Investment challenges for energy companies

According to the International Energy Agency’s World Energy Investment Outlook 2013, published in November 2013, more than $1.6tr was invested in 2013 to provide the world’s consumers with energy, a figure that has more than doubled in real terms since 2000. Much of this cost is to offset declining production from declining oil and gas fields and to replace power plants and other assets that are reaching the end of their productive life, leading to high capital requirements not only upfront but on an ongoing basis. The challenge for multinational energy corporations is not only the level, but also the geographies in which this investment needs to be directed to, many of which are restricted markets with limited currency convertibility and liquidity constraints. While the markets in which energy companies are increasing their investment are diverse, from Kazakhstan to Nigeria, Russia to Iraq, there are common characteristics in the cash, risk and liquidity challenges in these high-growth, high-supply markets.

Similarity of risks across diverse markets

Corporate investment in complex emerging markets is a long-term, dynamic undertaking, with long project lifecycles and diverse cash flow models that entail frequent and sizable cross-border movements of funds in local and foreign currency. Very often, such projects involve dealing with unfamiliar counterparties and joint ownership structures, typically with state-owned enterprises, leading to further liquidity and risk complexities. These are exacerbated by political risks in certain markets, challenging regulatory environments and market restrictions on currency convertibility and cross-border liquidity which in turn leads to fragmented balance positions frequently known as ‘trapped’ cash. Furthermore, volatility on interest and exchange rates of these currencies add direct and indirect costs to the cash management structure and subsequently to company’s balance sheet

There is a common view that due to the high value of transactions in which they are involved, energy companies are cash-rich and therefore the issue of trapped cash and liquidity constraints are less immediate than for other industries. However, although energy prices continue to be moderately high, and demand is predicted to continue growing, giving reasonable assurance of the return on investment, the huge capital and ongoing costs in extraction and production projects mean that liquidity and working capital considerations can be very significant for energy companies. As a result, CFOs and treasurers are increasingly looking at ways to self-fund this CAPEX and optimising the company’s global liquidity is a crucial element of this strategy. Citi recognises this trend and we are leveraging our global network and local knowledge to work with our clients across this industry to build innovative and bespoke structures that will address their evolving cash management and trade finance challenges. For example, we may work with a customer to optimise funding and liquidity in production zones such as Kazakhstan, Nigeria and Iraq, and also to accelerate collections and facilitate the cross-border automated liquidity flows without loss of value in sales locations such as China. In particular, these customers are keen to gain access to our local expertise and insights to understand and overcome the idiosyncrasies in each market, whilst utilising our global liquidity platform to achieve liquidity optimisation and working capital efficiencies even when connecting the most remote locations.
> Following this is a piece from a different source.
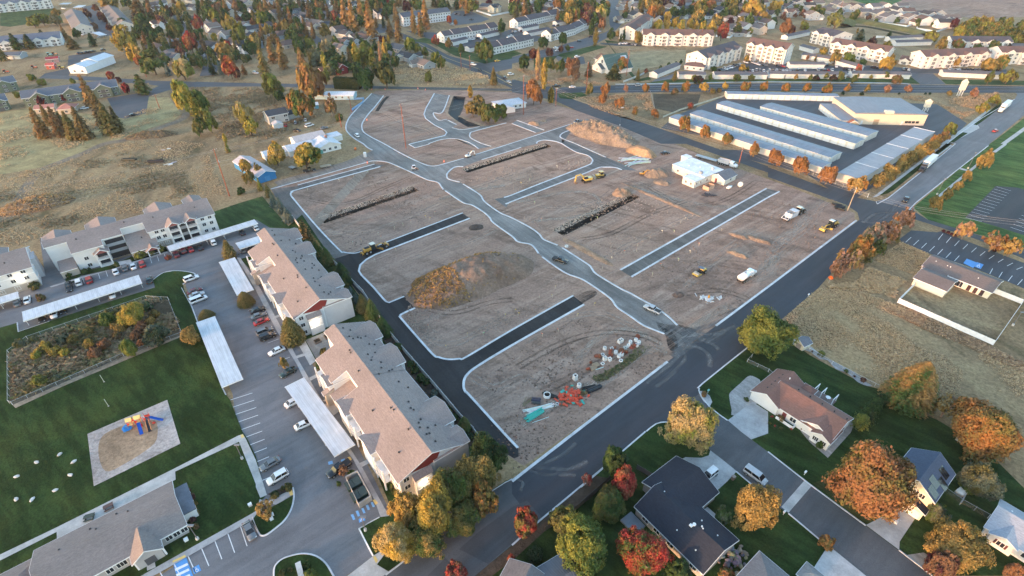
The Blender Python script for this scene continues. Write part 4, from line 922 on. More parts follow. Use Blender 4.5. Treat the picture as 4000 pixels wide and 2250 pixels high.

The impact of globalisation

Many energy companies headquartered in the United States and Europe that are expanding into Middle East and North Africa are witnessing at first hand the implications of a global economy in ways that have been less apparent in the past. For example, quantitative easing in the United States drove down the value of the USD against several currencies, leading to greater FX risks and higher foreign currency costs, particularly in currencies where the FX markets are less liquid. An intelligent cross-currency liquidity structure that is managed efficiently may significantly reduce the frequency and costs of FX activity without adversely impacting FX risk and generate economic benefits through interest differentials and currency volatility.